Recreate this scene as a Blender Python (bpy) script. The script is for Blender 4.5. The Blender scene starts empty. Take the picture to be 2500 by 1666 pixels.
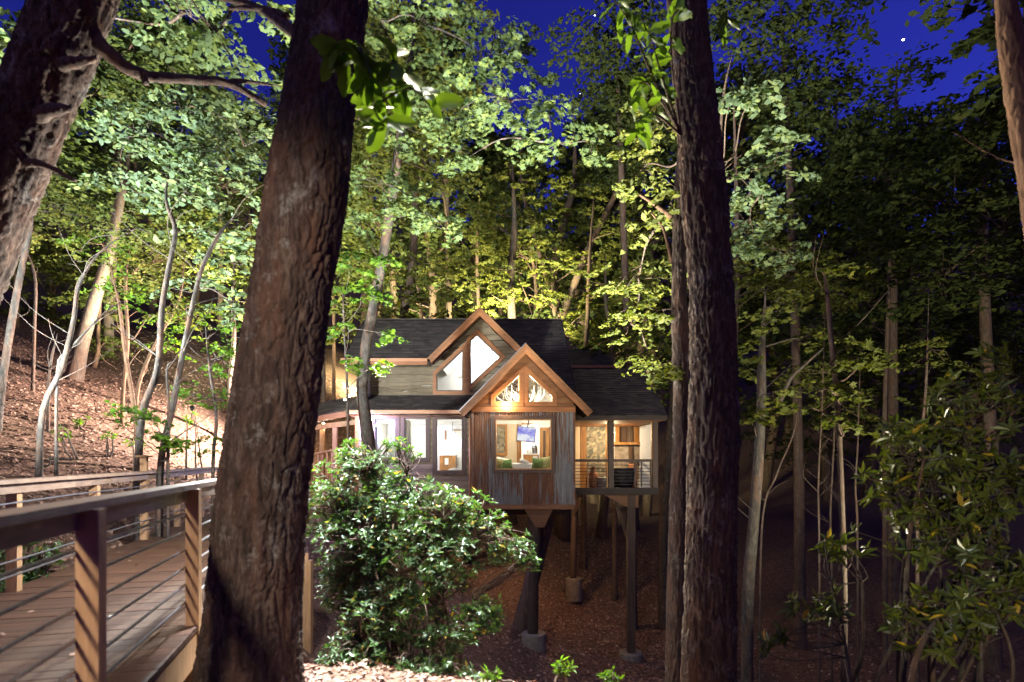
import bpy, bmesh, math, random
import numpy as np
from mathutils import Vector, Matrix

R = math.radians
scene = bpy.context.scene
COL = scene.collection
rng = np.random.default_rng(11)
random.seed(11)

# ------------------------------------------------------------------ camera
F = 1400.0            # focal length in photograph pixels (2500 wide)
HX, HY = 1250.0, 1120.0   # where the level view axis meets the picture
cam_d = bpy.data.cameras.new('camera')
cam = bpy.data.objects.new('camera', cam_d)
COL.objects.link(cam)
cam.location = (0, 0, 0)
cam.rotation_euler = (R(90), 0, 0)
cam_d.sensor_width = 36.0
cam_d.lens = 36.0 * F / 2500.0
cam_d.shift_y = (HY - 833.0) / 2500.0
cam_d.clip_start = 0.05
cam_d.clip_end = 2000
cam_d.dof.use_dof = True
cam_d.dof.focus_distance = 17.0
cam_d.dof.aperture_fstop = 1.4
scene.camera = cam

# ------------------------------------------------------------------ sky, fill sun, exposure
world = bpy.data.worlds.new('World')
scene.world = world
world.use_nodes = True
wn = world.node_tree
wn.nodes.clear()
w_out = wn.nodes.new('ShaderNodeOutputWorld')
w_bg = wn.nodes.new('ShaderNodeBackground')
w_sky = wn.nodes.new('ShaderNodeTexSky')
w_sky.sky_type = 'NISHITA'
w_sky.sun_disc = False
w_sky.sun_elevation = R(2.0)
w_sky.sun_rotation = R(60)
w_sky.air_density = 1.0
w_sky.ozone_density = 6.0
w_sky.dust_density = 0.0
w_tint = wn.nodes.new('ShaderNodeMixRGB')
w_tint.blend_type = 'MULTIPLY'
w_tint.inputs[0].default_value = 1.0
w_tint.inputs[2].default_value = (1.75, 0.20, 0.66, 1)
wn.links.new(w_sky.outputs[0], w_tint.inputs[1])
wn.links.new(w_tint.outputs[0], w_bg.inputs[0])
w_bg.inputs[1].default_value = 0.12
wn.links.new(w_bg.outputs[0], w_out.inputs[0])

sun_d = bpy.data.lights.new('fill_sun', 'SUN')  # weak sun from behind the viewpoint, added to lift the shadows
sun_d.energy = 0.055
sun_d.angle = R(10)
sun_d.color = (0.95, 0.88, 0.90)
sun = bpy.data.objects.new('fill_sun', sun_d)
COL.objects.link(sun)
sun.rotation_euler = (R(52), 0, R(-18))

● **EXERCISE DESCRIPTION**
Repeat the data exactly, excluding the pictures.

● **SOLUTION TO THIS EXERCISE**
Recreate this scene as a Blender Python (bpy) script. The script is for Blender 4.5. The Blender scene starts empty. Take the picture to be 2500 by 1666 pixels.
import bpy, bmesh, math, random
import numpy as np
from mathutils import Vector, Matrix

R = math.radians
scene = bpy.context.scene
COL = scene.collection
rng = np.random.default_rng(11)
random.seed(11)

# ------------------------------------------------------------------ camera
F = 1400.0            # focal length in photograph pixels (2500 wide)
HX, HY = 1250.0, 1120.0   # where the level view axis meets the picture
cam_d = bpy.data.cameras.new('camera')
cam = bpy.data.objects.new('camera', cam_d)
COL.objects.link(cam)
cam.location = (0, 0, 0)
cam.rotation_euler = (R(90), 0, 0)
cam_d.sensor_width = 36.0
cam_d.lens = 36.0 * F / 2500.0
cam_d.shift_y = (HY - 833.0) / 2500.0
cam_d.clip_start = 0.05
cam_d.clip_end = 2000
cam_d.dof.use_dof = True
cam_d.dof.focus_distance = 17.0
cam_d.dof.aperture_fstop = 1.4
scene.camera = cam

# ------------------------------------------------------------------ sky, fill sun, exposure
world = bpy.data.worlds.new('World')
scene.world = world
world.use_nodes = True
wn = world.node_tree
wn.nodes.clear()
w_out = wn.nodes.new('ShaderNodeOutputWorld')
w_bg = wn.nodes.new('ShaderNodeBackground')
w_sky = wn.nodes.new('ShaderNodeTexSky')
w_sky.sky_type = 'NISHITA'
w_sky.sun_disc = False
w_sky.sun_elevation = R(2.0)
w_sky.sun_rotation = R(60)
w_sky.air_density = 1.0
w_sky.ozone_density = 6.0
w_sky.dust_density = 0.0
w_tint = wn.nodes.new('ShaderNodeMixRGB')
w_tint.blend_type = 'MULTIPLY'
w_tint.inputs[0].default_value = 1.0
w_tint.inputs[2].default_value = (1.75, 0.20, 0.66, 1)
wn.links.new(w_sky.outputs[0], w_tint.inputs[1])
wn.links.new(w_tint.outputs[0], w_bg.inputs[0])
w_bg.inputs[1].default_value = 0.12
wn.links.new(w_bg.outputs[0], w_out.inputs[0])

sun_d = bpy.data.lights.new('fill_sun', 'SUN')  # weak sun from behind the viewpoint, added to lift the shadows
sun_d.energy = 0.055
sun_d.angle = R(10)
sun_d.color = (0.95, 0.88, 0.90)
sun = bpy.data.objects.new('fill_sun', sun_d)
COL.objects.link(sun)
sun.rotation_euler = (R(52), 0, R(-18))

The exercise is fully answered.